3. Flue yes. Along with literally eight other non working chimneys. No liners, cracks..... The one used as a oil flue is rough 30 feet from the actual oil furnace and includes 2 ninety degree elbows. Still worries me. The entire house is hand hewed logs and hand cut floor. All very dry and some insect damaged pine. Crawl space is very low, and very wet in its lowest hand dug portions.
4. Oil was left as the back up to the boiler.
 
Using this handy calcumalator:

Residential Energy Calculator

I'm getting numbers saying that an oil-fired furnace is half-again more expensive per year than a 8.7 HSPF heat pump with electric strips. Total yearly heating costs are $1800/yr vs $1200/yr.
This is the raw data I spent my weekend looking for. I did not find a good simple app like this one. This is the raw data I am looking to crunch.

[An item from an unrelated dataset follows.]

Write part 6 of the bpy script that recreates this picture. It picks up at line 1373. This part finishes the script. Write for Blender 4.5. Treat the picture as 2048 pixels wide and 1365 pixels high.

I basically want the best ROI I can get on this investment. We have talked about removing or fitting any new investment into our future home.
 
If your windows are THAT bad then you should winterize them (all but the most needed for sight) year round with heavy plastic. It will save a lot by keeping drafty air out.

That plastic stuff actually works really well. We used it in a rental house once. It was a night and day difference for thermal comfort and noise exclusion. We just couldn't operate the miniblinds anymore. :lol:

Also, don't underestimate what a bit of caulk can do. Caulk the upper sash shut, make sure the trim is all caulked, caulk the storms to the trim, etc.

Now most definitely on the short list. My son is going to get a lesson in scrapping, painting and caulk. I hope the Misses doesn't expect a whole house renovation to follow. She has the most ties to "This Ol' House".